Zaznaczył też, że zakaz lotów w praktyce oznacza brak możliwości zarówno wylotu do jakiegoś kraju, jak i powrotu z niego do Polski. - Jeśli ktoś planuje na przykład wyjazd do Albanii, Czarnogóry, Belgii, Hiszpanii musi się zastanowić, czy podróż w ogóle dojdzie do skutku. Bazując na doświadczeniu z poprzednich sytuacji - zakazów i list, przewoźnicy reagują błyskawicznie. Innymi słowy, te loty znikają z systemu przewoźnika na czas obowiązywania obostrzenia - powiedział.
Przykład Wielkiej Brytanii
Co zrobić w sytuacji, gdy już kupiło się bilety na wyjazd do kraju, który ma być w czasie wyjazdu objęty zakazem? Jak tłumaczył Kunz, należy zgłosić się do firmy, która bilet wystawiła - czy to linii lotniczej, czy też biura podróży.
- Trzeba precyzyjnie określić, jak miała wyglądać podróż, jak wyglądały kwestie z datą wylotu i powrotu.
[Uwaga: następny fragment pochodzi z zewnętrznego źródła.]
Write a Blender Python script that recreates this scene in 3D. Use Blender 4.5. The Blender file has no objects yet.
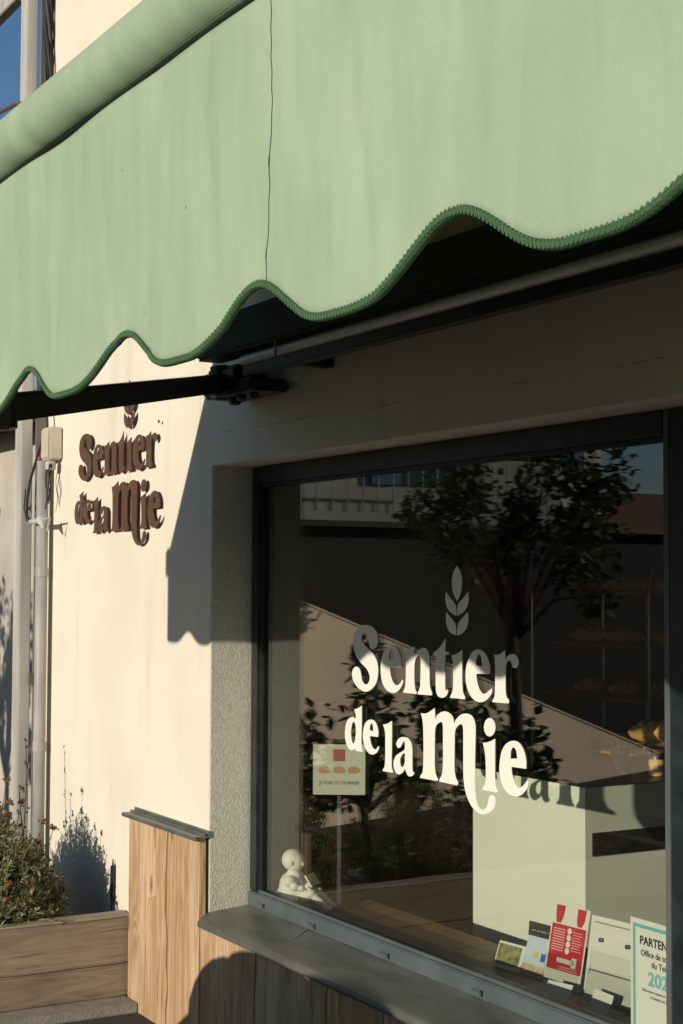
import bpy, bmesh, math, random
from math import sin, cos, pi, radians
from mathutils import Vector, Matrix, noise
random.seed(7)
SC = bpy.context.scene
COL = SC.collection
GLYPHS = {
 'S': [[(-356.8,196.7),(-323.4,191.9),(-297.5,177.1),(-287.3,157.3),(-293.1,138.6),(-311.0,125.6),(-329.1,125.5),(-339.4,135.4),(-343.2,149.3),(-349.3,166.3),(-364.1,175.2),(-381.2,166.9),(-386.1,155.7),(-374.9,140.4),(-347.3,125.8),(-318.8,112.9),(-298.9,95.2),(-288.6,74.1),(-287.3,52.6),(-295.5,27.5),(-316.4,7.8),(-346.5,-4.9),(-377.0,-5.9),(-411.1,5.3),(-435.0,22.8),(-442.6,41.4),(-435.2,59.2),(-417.8,67.0),(-399.1,62.5),(-389.7,47.3),(-381.5,25.8),(-364.9,15.8),(-346.6,19.0),(-336.4,33.0),(-340.8,49.8),(-359.1,66.0),(-386.8,78.8),(-414.8,96.4),(-430.6,117.9),(-435.8,143.0),(-427.8,168.6),(-406.1,186.6),(-381.4,194.5)]],
 'e1': [[(-158.0,75.8,1),(-219.3,74.3,1),(-218.1,59.2),(-210.5,41.4),(-196.0,27.0),(-178.8,23.5),(-161.8,30.5),(-150.5,41.6,1),(-146.0,35.9),(-156.1,20.3),(-175.9,5.6),(-204.5,-1.3),(-236.4,4.9),(-260.0,23.4),(-270.7,47.3),(-272.0,74.9),(-266.2,99.7),(-251.6,121.7),(-231.2,134.7),(-205.2,139.3),(-179.3,132.1),(-162.1,110.2),(-156.4,89.4)],[(-225.2,97.8,1),(-222.4,113.7),(-213.8,124.7),(-205.1,126.6),(-194.7,114.9),(-191.7,97.4,1)]],
 'n': [[(-138.0,126.2,1),(-112.8,130.1),(-86.2,141.5,1),(-85.1,128.2),(-84.0,116.4,1),(-74.1,125.1),(-57.7,133.7),(-38.7,138.9),(-19.8,135.2),(-8.0,119.6),(-4.7,102.2),(-4.7,58.4),(-2.5,29.4),(7.2,14.0),(7.2,5.3,1),(-65.5,3.6,1),(-65.5,9.5),(-54.7,26.3),(-52.0,55.9),(-51.1,100.1),(-54.4,113.2),(-63.1,114.9),(-76.8,106.3),(-83.9,92.7),(-86.0,65.9),(-84.8,36.4),(-79.3,16.0),(-72.1,9.1),(-73.7,3.9,1),(-146.0,3.9,1),(-144.9,7.5),(-134.8,21.6),(-131.0,51.7),(-131.1,90.5),(-134.0,111.4)]],
 't': [[(75.1,170.4,1),(75.6,148.9),(75.1,132.2,1),(93.2,131.8,1),(93.2,124.3,1),(76.1,123.0,1),(75.2,91.4),(75.2,34.0),(80.4,24.3),(87.1,27.5,1),(89.7,22.0),(80.4,8.5),(59.7,2.0),(38.8,5.8),(29.3,19.7),(27.2,48.5),(27.1,118.1,1),(12.3,118.9,1),(13.3,125.7,1),(43.8,140.5),(64.7,157.1)]],
 'i1': [[(160.6,140.7,1),(159.1,109.5),(159.1,67.2),(160.6,39.0),(164.1,22.3),(172.6,13.0),(172.6,5.4,1),(99.4,4.6,1),(101.0,8.4),(112.2,24.8),(115.2,50.6),(115.2,93.3),(112.1,113.1),(103.4,122.7,1),(131.4,128.2)]],
 'e2': [[(290.7,81.0,1),(227.3,78.3,1),(230.7,58.4),(240.4,39.5),(257.2,26.7),(271.6,27.6),(285.9,35.4),(300.1,43.1,1),(301.0,33.6),(290.6,20.6),(271.6,8.4),(247.6,2.0),(221.0,5.0),(196.5,20.1),(181.7,41.6),(176.7,66.7),(179.2,94.9),(191.6,117.9),(208.8,136.9),(230.8,144.7),(252.5,142.8),(271.7,132.5),(286.0,113.8),(292.1,94.8)],[(226.9,100.5,1),(227.3,116.7),(235.6,129.6),(245.3,130.0),(252.5,117.8),(256.3,100.0,1)]],
 'r': [[(309.6,132.7,1),(333.0,135.0),(359.9,146.9,1),(360.8,134.8),(361.2,122.6,1),(370.0,131.1),(388.2,137.8),(406.4,136.7),(418.9,125.1),(417.6,111.7),(406.3,103.1),(392.7,105.1),(388.2,115.7),(379.1,120.7),(367.6,114.8),(363.0,98.3),(361.6,65.7),(362.9,36.1),(367.5,22.9),(376.6,16.7),(375.2,7.7,1),(302.4,6.3,1),(303.8,10.5),(313.2,24.8),(315.1,49.5),(315.2,90.5),(314.3,115.1)]],
 'd': [[(-428.6,-65.3,1),(-406.8,-60.6),(-383.4,-51.2,1),(-383.0,-112.1),(-384.5,-159.0),(-381.3,-180.6),(-376.4,-191.0,1),(-399.8,-191.7),(-418.4,-191.9,1),(-420.3,-184.2,1),(-440.2,-192.3),(-465.5,-186.8),(-481.6,-164.5),(-484.9,-139.4),(-475.6,-110.0),(-456.7,-94.3),(-434.7,-89.4),(-417.2,-94.4,1),(-419.1,-80.4)],[(-434.6,-104.2),(-443.9,-117.0),(-448.2,-139.4),(-443.6,-161.1),(-432.9,-171.2),(-423.0,-159.3),(-418.1,-140.0),(-418.9,-118.1),(-425.2,-107.6)]],
 'e3': [[(-288.0,-138.1,1),(-334.7,-139.1,1),(-329.7,-157.2),(-317.6,-173.1),(-299.7,-176.0),(-284.9,-165.4,1),(-280.7,-168.1),(-290.7,-182.8),(-314.5,-193.4),(-341.6,-190.8),(-363.0,-175.7),(-374.2,-151.9),(-373.7,-126.9),(-363.4,-104.3),(-345.2,-92.9),(-324.1,-88.8),(-303.1,-93.9),(-289.3,-110.6),(-285.1,-125.6)],[(-334.8,-122.1,1),(-333.0,-108.0),(-325.3,-99.7),(-316.8,-106.7),(-314.3,-122.5,1)]],
 'l': [[(-258.2,-98.3,1),(-233.7,-93.9),(-207.7,-83.7,1),(-207.5,-128.1),(-208.9,-188.6),(-208.8,-218.8),(-201.3,-231.5),(-201.3,-236.1,1),(-259.3,-236.8,1),(-257.6,-233.0),(-247.7,-219.8),(-244.9,-192.1),(-245.2,-131.4),(-250.0,-110.4)]],
 'a': [[(-142.1,-125.4),(-116.9,-127.7),(-100.2,-141.0),(-95.7,-159.8),(-95.6,-192.3),(-94.5,-215.8),(-90.6,-222.7),(-86.2,-220.8,1),(-87.3,-228.3),(-102.7,-235.9),(-119.3,-234.7),(-130.5,-222.6),(-136.1,-217.2,1),(-144.5,-227.0),(-164.2,-236.6),(-184.1,-234.2),(-195.6,-220.4),(-197.4,-202.5),(-187.2,-186.5),(-164.5,-173.8),(-140.8,-164.1),(-135.2,-154.6),(-136.4,-142.8),(-140.9,-136.7),(-150.4,-147.1),(-161.7,-157.7),(-174.7,-159.8),(-181.6,-151.4),(-178.8,-140.6),(-164.6,-130.4)],[(-136.3,-172.6),(-153.1,-180.2),(-161.5,-193.0),(-158.7,-210.6),(-147.4,-213.9),(-137.3,-202.4),(-135.1,-187.3)]],
 'M': [[(-50.3,-49.2,1),(-19.1,-46.9),(21.9,-29.7,1),(24.0,-47.4),(24.7,-62.2,1),(35.5,-48.4),(62.3,-36.5),(88.9,-36.0),(111.9,-46.4),(120.4,-65.8,1),(131.5,-52.2),(154.1,-38.5),(179.7,-33.3),(205.0,-37.5),(220.7,-54.2),(223.8,-79.0),(221.9,-136.2),(220.6,-207.6),(222.5,-243.0),(230.0,-270.5),(245.5,-284.5),(263.9,-284.6),(279.2,-271.5),(285.3,-253.2),(297.5,-241.9),(312.5,-244.6),(316.7,-259.8),(306.5,-278.5),(282.2,-292.1),(254.7,-298.5),(226.8,-294.0),(198.7,-278.0),(176.5,-248.4),(166.9,-213.5),(165.0,-159.7),(165.0,-87.5),(161.8,-67.9),(150.9,-65.2),(131.5,-75.8),(123.0,-94.7),(121.8,-145.8),(121.8,-189.4),(128.3,-214.2),(139.3,-225.6),(136.8,-234.3,1),(45.9,-234.3,1),(47.9,-226.7),(61.2,-208.7),(64.5,-169.7),(64.4,-96.0),(62.4,-70.4),(52.3,-66.8),(32.2,-76.5),(23.4,-95.8),(22.2,-155.3),(22.2,-192.4),(29.0,-217.7),(39.2,-227.6),(35.8,-233.6,1),(-53.2,-234.8,1),(-51.9,-228.3),(-39.4,-213.8),(-36.0,-172.2),(-36.2,-115.8),(-39.7,-74.8)]],
 'i2': [[(257.9,-106.2,1),(285.5,-101.3),(314.6,-90.6,1),(314.5,-144.8),(314.4,-197.3),(318.6,-217.7),(328.7,-227.0),(324.6,-232.0,1),(254.8,-232.8,1),(257.8,-227.5),(270.1,-209.2),(272.0,-166.7),(267.1,-128.4)]],
 'dot': [[(315.8,-59.7),(312.3,-72.2),(302.8,-82.0),(289.8,-86.4),(276.7,-84.3),(267.0,-76.0),(263.5,-63.9),(267.1,-51.3),(276.7,-41.5),(289.8,-37.1),(302.9,-39.4),(312.4,-47.7)]],
 'e4': [[(451.9,-155.9,1),(388.0,-157.1,1),(390.5,-175.2),(400.8,-195.5),(416.2,-207.4),(431.5,-205.7),(446.7,-194.9),(456.8,-184.7,1),(461.9,-188.6),(454.3,-207.6),(431.4,-225.4),(405.9,-232.1),(374.8,-229.0),(348.7,-210.6),(335.5,-181.1),(335.6,-153.3),(344.6,-121.4),(364.6,-99.5),(393.3,-88.7),(421.6,-91.3),(441.9,-109.2),(452.0,-132.4)],[(383.9,-136.1,1),(385.5,-117.6),(395.9,-105.9),(408.7,-112.3),(413.8,-133.1,1)]],
 'L1': [[(133.9,374.1,1),(150.1,356.6),(158.6,330.6),(152.1,298.1),(134.8,275.2,1),(115.4,297.9),(108.4,328.4),(115.3,354.6)]],
 'L2': [[(78.2,300.9,1),(101.8,282.5),(123.2,267.5),(129.8,250.2),(130.9,233.9,1),(101.8,243.1),(82.2,260.4),(76.2,280.0)]],
 'L3': [[(188.2,301.6,1),(163.5,283.1),(140.6,267.7),(135.9,250.3),(134.8,234.0,1),(163.5,244.2),(184.4,261.8),(190.8,281.2)]],
 'L4': [[(80.2,243.9,1),(103.8,227.9),(125.2,213.1),(129.8,198.0),(129.8,180.7,1),(105.8,184.3),(86.2,199.1),(78.3,220.8)]],
 'L5': [[(186.3,245.7,1),(161.6,229.1),(140.6,213.5),(136.0,198.2),(134.8,179.7,1),(157.8,184.8),(180.6,201.5),(190.1,223.2)]],
}


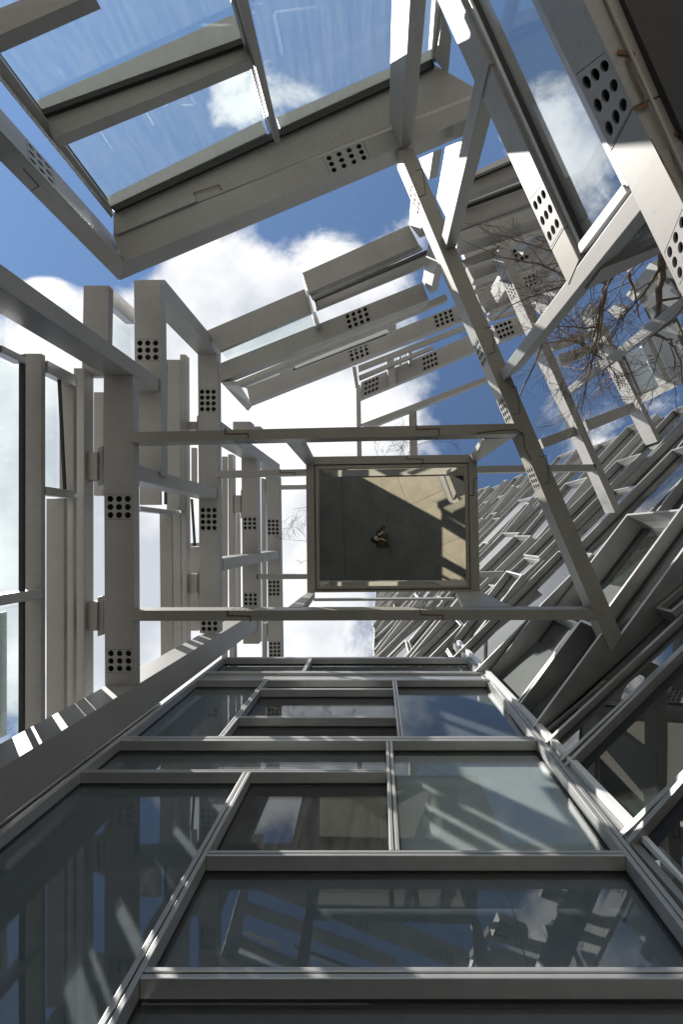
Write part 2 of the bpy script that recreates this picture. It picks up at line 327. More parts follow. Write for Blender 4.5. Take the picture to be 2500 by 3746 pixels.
wrail(765, 826, 857, 396, 1085); wrail(826, 852, 870, 372, 1782, dx=8)
wrail(732, 787, 792, 1103, 1760, dx=6); wrail(792, 828, 832, 1098, 1740, dx=4)
wrail(640, 736, 742, 930, 1062)
wrail(1018, 1042, 1046, 840, 1850); wrail(1046, 1068, 1082, 830, 1850, dx=8)
wrail(1198, 1210, 1222, 940, 1800, dx=6)
wrail(1084, 1100, 1104, 1100, 1640, dx=4)
rail('beam', 1069, 1151, 680, 720, .3, 10.2); rail('beam', 1151, 1196, 702, 735, .3, 11.0)
wrail(878, 900, 906, 800, 1010); wrail(866, 912, 916, 1255, 1640)
wrail(430, 474, 478, 545, 1020); wrail(640, 735, 740, 555, 720, name='rail')
# gaskets and panes of the window wall
def wgask(x0, x1, y0, y1, dx=0): rail('gasket', x0, x1, y0, y1, .03, hw(x1) - .01, mat=M_GASKET, dx=dx)
wgask(86, 107, 372, 2130, -2); wgask(753, 764, 400, 1060); wgask(874, 884, 1035, 1250, 14)
rail('gasket', 262, 272, 478, 990, .03, hw(272) + .02, mat=M_GASKET, dx=26)
def lpane(x0, x1, y0, y1, mat=M_GLASS_CLEAR, name='pane', off=0.0):        # window sheet standing between two rails
    h0, h1_ = hw(x0), hw(x1); Y0 = (cC(0, y0)[1] - CY) / F0 * h0; Y1 = (cC(0, y1)[1] - CY) / F0 * h0
    return boxw(name, -XW - .012 - off, -XW - off, Y0, Y1, ZC + h0, ZC + h1_, mat, LW)
lpane(-60, 86, 372, 1470); lpane(212, 262, 480, 985); lpane(505, 600, 180, 390)
def lsheet(x0, x1, y0, y1): lpane(x0, x1, y0, y1, M_WHITEPANEL, 'white_panel', .03)
lpane(-60, 86, 1545, 2140); lpane(0, 46, 1560, 2140, M_WHITEPANEL, 'white_panel', .03)
# posts (vertical, so they run towards the zenith in view)
def cpost(name, pts, href, h0, h1_, cuts=()): return post(name, pts, href, h0, h1_, M_STEEL, LW, cuts)
cpost('post', [cC(476, 466), cC(611, 466), cC(611, 396), cC(476, 396)], H1, -ZC, 6.14)
cpost('post', [cC(908, 373), cC(997, 373), cC(997, 318), cC(908, 318)], H2, 6.322, H2 + .2)
cpost('post', [cC(478, 945), cC(611, 945), cC(611, 872), cC(478, 872)], H1, H1 + .13, H2)
cpost('post', [cC(1110, 850), cC(1180, 850), cC(1180, 800), cC(1110, 800)], H3, H2 + .2, H4 + .2)
cpost('post', [cC(918, 1368), cC(1008, 1368), cC(1008, 1310), cC(918, 1310)], H2, H2 + .2, H4)
cpost('post', [cE(486, 638), cE(622, 638), cE(622, 798), cE(486, 798)], H1, -ZC, H3 + .3, [])
# mullions of the window wall
for (x0, x1, ya, yb) in [(205, 335, 978, 1026), (-20, 186, 1478, 1540), (640, 822, 1068, 1098), (876, 914, 1237, 1258), (0, 110, 330, 372), (212, 340, 400, 470), (500, 610, 60, 160)]:
    h0, h1_ = hw(x0), hw(x1); Y = lambda y: (cC(0, y)[1] - CY) / F0 * h0
    boxw('mullion', -XW - .1, -XW + .02, Y(ya), Y(ya) + max(.05, (yb - ya) / k / F0 * h0 * .8), ZC + h0, ZC + h1_, M_FRAME, LW)
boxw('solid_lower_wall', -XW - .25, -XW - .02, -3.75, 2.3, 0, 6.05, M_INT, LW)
# brackets between frame and window wall
for (x0, x1, x2, y0, y1, h) in [(392, 446, 474, 820, 948, H1 + .05), (392, 446, 476, 1508, 1640, H1 + .05), (864, 905, 914, 1380, 1466, H2 + .08), (860, 902, 910, 680, 716, H2 + .08), (1074, 1104, 1112, 1018, 1098, H3 + .05), (1200, 1218, 1224, 945, 1000, H4 + .05), (1206, 1226, 1234, 1605, 1665, H4)]:
    br = rail('bracket', x0, x1, y0, y1, .16, h); beam('bracket_plate', [cC(x1 + 1, y0 - 22), cC(x1 + 1, y1 + 26), cC(x2 - 3, y1 + 18), cC(x2 - 3, y0 - 30)], h + .03, .14, M_STEEL, br)

# ------------------------------------------------------------------ mirror canopy
MC = thing('mirror_canopy', 'steel ring of beams carrying a square ceiling mirror that shows the plaza', 'canopy', (0, 0, 0))
def mb(name, Q, h, d, cuts=(), mat=None, par=None): return beam(name, Q, h, d, mat or M_STEEL, par or MC, cuts)
r1 = mb('ring_beam', [cC(590, 728), cD(800, 688), cD(820, 737), cC(590, 776)], H1 - .012, .235, [('cd', cC(1058, 770), cC(1158, 770), 4, 2, .1, .9), ('cd', cD(345, 750), cD(445, 750), 4, 2, .1, .9)], M_STEEL_OLD)
r2 = mb('ring_beam', [cE(590, 293), cF(1150, 288), cF(1182, 336), cE(590, 341)], H1 - .012, .255, [('ab', cE(1055, 285), cE(1158, 285), 4, 2, .1, .9), ('ab', cF(355, 280), cF(450, 280), 4, 2, .1, .9)], M_STEEL_OLD)
def splice(c, pts, h, par, w=.02, mat=None): ribbon('splice_joint', [P(c(*p), h) for p in pts], w * .55, mat or M_DARKJOINT, par)
splice(cC, [(1035, 713), (1035, 738), (1138, 736), (1140, 752)], H1 - .012, r1, .03, M_RUST); splice(cD, [(343, 696), (345, 716), (447, 714), (449, 744)], H1 - .012, r1, .026, M_RUST)
splice(cE, [(1045, 294), (1045, 316), (1148, 318), (1150, 340)], H1 - .012, r2, .03, M_RUST); splice(cF, [(362, 290), (364, 312), (465, 314), (467, 336)], H1 - .012, r2, .026, M_RUST)
# brush-like rust run along the beam and round the corner joint
ribbon('rust_streak', [P(cD(*p), H1 - .0125) for p in [(620, 735), (720, 722), (800, 718), (832, 735)]], .014, M_RUST, r1, .001)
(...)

Często jest tak, że rozporządzenie wchodzi w życie danego dnia, ale jest kilka dodatkowych dni danych turystom na powrót do Polski. Podobna sytuacja miała miejsce w przypadku Wielkiej Brytanii, która ogłoszeniu zakazu lotów do Hiszpanii dała 72 godziny na powrót do kraju bez konieczności odbywania kwarantanny - powiedział.
Dodał, że będąca na liście Hiszpania od lat była jednym z najpopularniejszych kierunków. - Lecąc wczoraj bezpośrednio na Wyspy Kanaryjskie z Katowic, już po ogłoszeniu planów zakazów, które mają obowiązywać od środy, nie widziałem, by spowodowało to niestawienie się pasażerów. Samoloty były mniej więcej wypełnione w 80-90 procentach. W większości byli to turyści, którzy lecieli na urlop - podkreślił Kunz.